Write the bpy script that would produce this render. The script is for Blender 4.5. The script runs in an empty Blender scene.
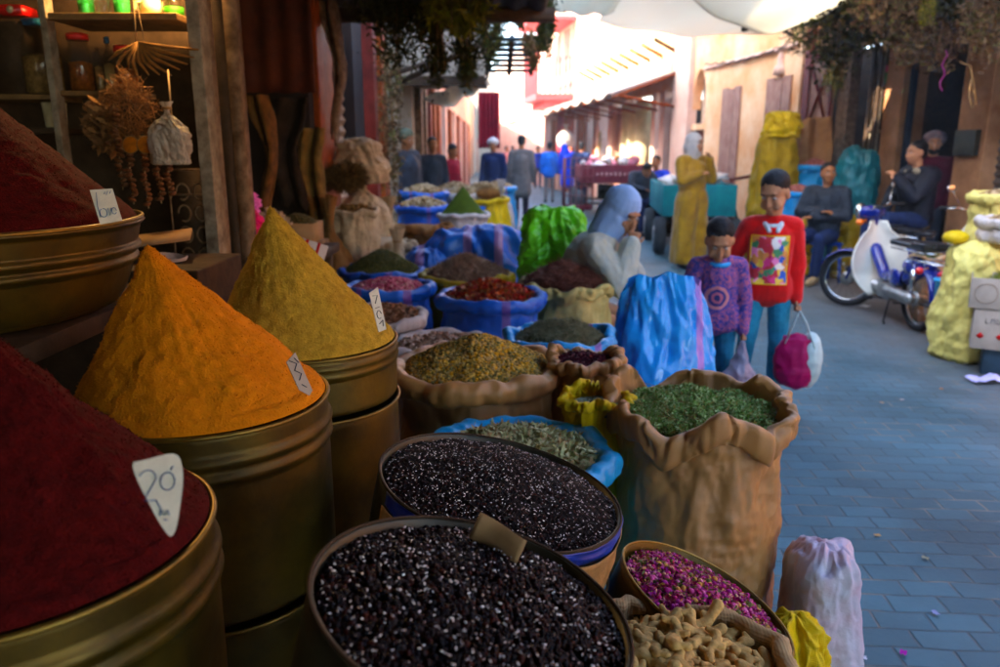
SKY, SUN, EXPO, BULB, HAZE = .15, 2.2, 3.65, 2.8, .003
import bpy, math, random
import numpy as np
from mathutils import Vector, Matrix, noise, Euler
random.seed(7); RNG = np.random.default_rng(11)
C = bpy.context.scene.collection
SC = bpy.context.scene
PI = math.pi; R = math.radians
TH = math.atan(183.5/763); CT, ST = math.cos(TH), math.sin(TH)
CAMZ = 1.47

def at(px, py, d):
    """world point seen at photograph pixel (px, py), d metres deep"""
    x = (px-500)/763*d; v = (333.5-py)/763
    return Vector((x, d*(CT+v*ST), CAMZ+d*(-ST+v*CT)))

# ------------------------------------------------------------------ materials
MATS = {}
def vivid(c, k=1.3):
    l = .3*c[0]+.59*c[1]+.11*c[2]; return tuple(min(.92, max(.0015, l+(v-l)*k)) for v in c)
def mat(name, col, rough=.8, metal=0, var=.25, vscale=12, bump=.3, bscale=60, col2=None, coat=0, spec=None,
        weave=0, trans=0, stripe=None, sheen=0, bdist=.004, wavex=None, detail=6, crease=0):
    if name in MATS: return MATS[name]
    col = vivid(col); col2 = vivid(col2) if col2 else None
    if spec is None: spec = .5 if (rough < .46 or metal) else .18
    m = bpy.data.materials.new(name); m.use_nodes = True; MATS[name] = m
    nt = m.node_tree; N = nt.nodes; L = nt.links; b = N['Principled BSDF']
    tc = N.new('ShaderNodeTexCoord')
    n1 = N.new('ShaderNodeTexNoise'); n1.inputs['Scale'].default_value = vscale; n1.inputs['Detail'].default_value = detail
    n1.inputs['Roughness'].default_value = .65
    L.new(tc.outputs['Object'], n1.inputs['Vector'])
    cr = N.new('ShaderNodeValToRGB'); cr.color_ramp.elements[0].position = .33; cr.color_ramp.elements[1].position = .67
    c2 = col2 or tuple(min(1, c*(1+var)) for c in col)
    c1 = col if col2 else tuple(c*(1-var) for c in col)
    cr.color_ramp.elements[0].color = (*c1, 1); cr.color_ramp.elements[1].color = (*c2, 1)
    L.new(n1.outputs['Fac'], cr.inputs['Fac'])
    out = cr.outputs['Color']
    if stripe:      # stripe = (colour, x0, x1): a woven band down the sack, on object x
        sx = N.new('ShaderNodeSeparateXYZ'); L.new(tc.outputs['Object'], sx.inputs[0])
        for (c, x0, x1) in stripe:
            g = N.new('ShaderNodeMath'); g.operation = 'COMPARE'; g.inputs[1].default_value = (x0+x1)/2; g.inputs[2].default_value = abs(x1-x0)/2
            L.new(sx.outputs['X'], g.inputs[0])
            mx = N.new('ShaderNodeMixRGB'); mx.inputs[2].default_value = (*c, 1)
            L.new(g.outputs[0], mx.inputs[0]); L.new(out, mx.inputs[1]); out = mx.outputs[0]
    L.new(out, b.inputs['Base Color'])
    b.inputs['Metallic'].default_value = metal
    rr = N.new('ShaderNodeMapRange'); rr.inputs[3].default_value = max(.05, rough-.12); rr.inputs[4].default_value = min(1, rough+.12)
    n3 = N.new('ShaderNodeTexNoise'); n3.inputs['Scale'].default_value = vscale*2.3; L.new(tc.outputs['Object'], n3.inputs['Vector'])
    L.new(n3.outputs['Fac'], rr.inputs[0]); L.new(rr.outputs[0], b.inputs['Roughness'])
    if coat: b.inputs['Coat Weight'].default_value = coat; b.inputs['Coat Roughness'].default_value = .15
    if spec is not None: b.inputs['Specular IOR Level'].default_value = spec
    if sheen: b.inputs['Sheen Weight'].default_value = sheen
    if trans: b.inputs['Transmission Weight'].default_value = trans
    if bump or weave:
        n2 = N.new('ShaderNodeTexNoise'); n2.inputs['Scale'].default_value = bscale; n2.inputs['Detail'].default_value = 5
        L.new(tc.outputs['Object'], n2.inputs['Vector'])
        bp = N.new('ShaderNodeBump'); bp.inputs['Strength'].default_value = bump; bp.inputs['Distance'].default_value = bdist
        h = n2.outputs['Fac']
        if crease:
            n5 = N.new('ShaderNodeTexNoise'); n5.noise_type = 'RIDGED_MULTIFRACTAL'; n5.inputs['Scale'].default_value = crease; n5.inputs['Detail'].default_value = 3; n5.inputs['Distortion'].default_value = .6
            mq = N.new('ShaderNodeMapping'); mq.inputs['Scale'].default_value = (.8, .8, 2.6); mq.inputs['Rotation'].default_value = (.25, .3, 0); L.new(tc.outputs['Object'], mq.inputs[0]); L.new(mq.outputs[0], n5.inputs['Vector']); bq = N.new('ShaderNodeBump'); bq.inputs['Strength'].default_value = .4; bq.inputs['Distance'].default_value = .012; bq.invert = True
            L.new(n5.outputs['Fac'], bq.inputs['Height']); L.new(bq.outputs['Normal'], bp.inputs['Normal'])
        if weave:
            ws = []
            for ax in ('X', 'Z'):
                w = N.new('ShaderNodeTexWave'); w.bands_direction = ax; w.inputs['Scale'].default_value = weave
                w.inputs['Distortion'].default_value = .6; L.new(tc.outputs['Object'], w.inputs['Vector']); ws.append(w)
            a = N.new('ShaderNodeMath'); a.operation = 'ADD'; L.new(ws[0].outputs['Fac'], a.inputs[0]); L.new(ws[1].outputs['Fac'], a.inputs[1])
            k = N.new('ShaderNodeMath'); k.operation = 'MULTIPLY_ADD'; k.inputs[1].default_value = .28
            L.new(a.outputs[0], k.inputs[0]); L.new(h, k.inputs[2]); h = k.outputs[0]
        L.new(h, bp.inputs['Height']); L.new(bp.outputs['Normal'], b.inputs['Normal'])
    return m

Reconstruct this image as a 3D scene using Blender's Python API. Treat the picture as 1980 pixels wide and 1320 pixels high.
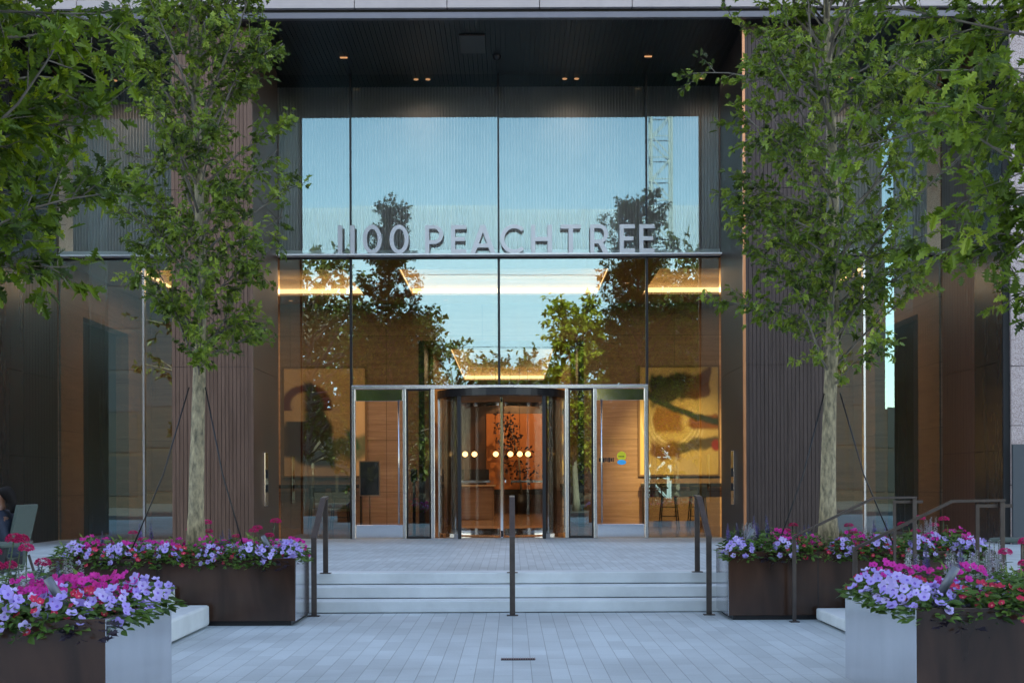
import bpy, bmesh, math, random
from math import radians, sin, cos, pi, sqrt
from mathutils import Vector, Matrix, Euler, noise as mnoise

random.seed(7)
for o in list(bpy.data.objects):
    bpy.data.objects.remove(o)
S = bpy.context.scene
COL = S.collection

# ------------------------------------------------------------------ camera, sky, sun, exposure
cam = bpy.data.cameras.new("camera")
cam.sensor_width = 36.0
cam.lens = 47.27
cam.shift_y = 0.1389
cam.clip_start = 0.05
cam.clip_end = 2000
camo = bpy.data.objects.new("camera", cam)
COL.objects.link(camo)
camo.location = (0, 0, 1.5)
camo.rotation_mode = 'XYZ'
camo.matrix_world = Matrix.Translation((0, 0, 1.5)) @ Euler((radians(90), 0, 0)).to_matrix().to_4x4() @ Matrix.Rotation(radians(-0.22), 4, 'Z')
S.camera = camo

SUN_EL, SUN_AZ = 47.0, 8.0
W = bpy.data.worlds.new("World")
S.world = W
W.use_nodes = True
wn = W.node_tree.nodes
sky = wn.new('ShaderNodeTexSky')
sky.sky_type = 'NISHITA'
sky.sun_disc = False
sky.sun_elevation = radians(SUN_EL)
sky.sun_rotation = radians(SUN_AZ)
sky.altitude = 300
sky.air_density = 1.0
sky.dust_density = 0.8
sky.ozone_density = 1.0
W.node_tree.links.new(sky.outputs[0], wn['Background'].inputs[0])
wn['Background'].inputs[1].default_value = 0.15

sl = bpy.data.lights.new("sun", 'SUN')
sl.energy = 3.6
sl.angle = radians(0.5)
sl.color = (1.0, 0.93, 0.82)
slo = bpy.data.objects.new("sun", sl)
COL.objects.link(slo)
slo.rotation_euler = (radians(-(90 - SUN_EL)), 0, radians(-SUN_AZ))
slo.location = (0, 60, 80)

S.view_settings.view_transform = 'Standard'
S.view_settings.look = 'None'
S.view_settings.exposure = 2.5
S.view_settings.use_white_balance = True      # camera balanced for open shade
S.view_settings.white_balance_temperature = 7900
S.view_settings.gamma = 1.0
S.cycles.use_denoising = True
S.cycles.max_bounces = 8
S.cycles.transparent_max_bounces = 16
S.cycles.caustics_reflective = False
S.cycles.caustics_refractive = False
S.cycles.sample_clamp_indirect = 6.0


# ------------------------------------------------------------------ materials
def new_mat(name):
    m = bpy.data.materials.new(name)
    m.use_nodes = True
    nt = m.node_tree
    b = nt.nodes['Principled BSDF']
    return m, nt, b


def N(nt, t, **kw):
    n = nt.nodes.new(t)
    for k, v in kw.items():
        setattr(n, k, v)
    return n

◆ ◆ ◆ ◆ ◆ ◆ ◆

Your task is to retype exactly the lines from the one containing "Reconstruct this image" through the one containing "return m, nt, b", leaving every picture out.

**OUTPUT BELOW:**
Reconstruct this image as a 3D scene using Blender's Python API. Treat the picture as 1980 pixels wide and 1320 pixels high.
import bpy, bmesh, math, random
from math import radians, sin, cos, pi, sqrt
from mathutils import Vector, Matrix, Euler, noise as mnoise

random.seed(7)
for o in list(bpy.data.objects):
    bpy.data.objects.remove(o)
S = bpy.context.scene
COL = S.collection

# ------------------------------------------------------------------ camera, sky, sun, exposure
cam = bpy.data.cameras.new("camera")
cam.sensor_width = 36.0
cam.lens = 47.27
cam.shift_y = 0.1389
cam.clip_start = 0.05
cam.clip_end = 2000
camo = bpy.data.objects.new("camera", cam)
COL.objects.link(camo)
camo.location = (0, 0, 1.5)
camo.rotation_mode = 'XYZ'
camo.matrix_world = Matrix.Translation((0, 0, 1.5)) @ Euler((radians(90), 0, 0)).to_matrix().to_4x4() @ Matrix.Rotation(radians(-0.22), 4, 'Z')
S.camera = camo

SUN_EL, SUN_AZ = 47.0, 8.0
W = bpy.data.worlds.new("World")
S.world = W
W.use_nodes = True
wn = W.node_tree.nodes
sky = wn.new('ShaderNodeTexSky')
sky.sky_type = 'NISHITA'
sky.sun_disc = False
sky.sun_elevation = radians(SUN_EL)
sky.sun_rotation = radians(SUN_AZ)
sky.altitude = 300
sky.air_density = 1.0
sky.dust_density = 0.8
sky.ozone_density = 1.0
W.node_tree.links.new(sky.outputs[0], wn['Background'].inputs[0])
wn['Background'].inputs[1].default_value = 0.15

sl = bpy.data.lights.new("sun", 'SUN')
sl.energy = 3.6
sl.angle = radians(0.5)
sl.color = (1.0, 0.93, 0.82)
slo = bpy.data.objects.new("sun", sl)
COL.objects.link(slo)
slo.rotation_euler = (radians(-(90 - SUN_EL)), 0, radians(-SUN_AZ))
slo.location = (0, 60, 80)

S.view_settings.view_transform = 'Standard'
S.view_settings.look = 'None'
S.view_settings.exposure = 2.5
S.view_settings.use_white_balance = True      # camera balanced for open shade
S.view_settings.white_balance_temperature = 7900
S.view_settings.gamma = 1.0
S.cycles.use_denoising = True
S.cycles.max_bounces = 8
S.cycles.transparent_max_bounces = 16
S.cycles.caustics_reflective = False
S.cycles.caustics_refractive = False
S.cycles.sample_clamp_indirect = 6.0


# ------------------------------------------------------------------ materials
def new_mat(name):
    m = bpy.data.materials.new(name)
    m.use_nodes = True
    nt = m.node_tree
    b = nt.nodes['Principled BSDF']
    return m, nt, b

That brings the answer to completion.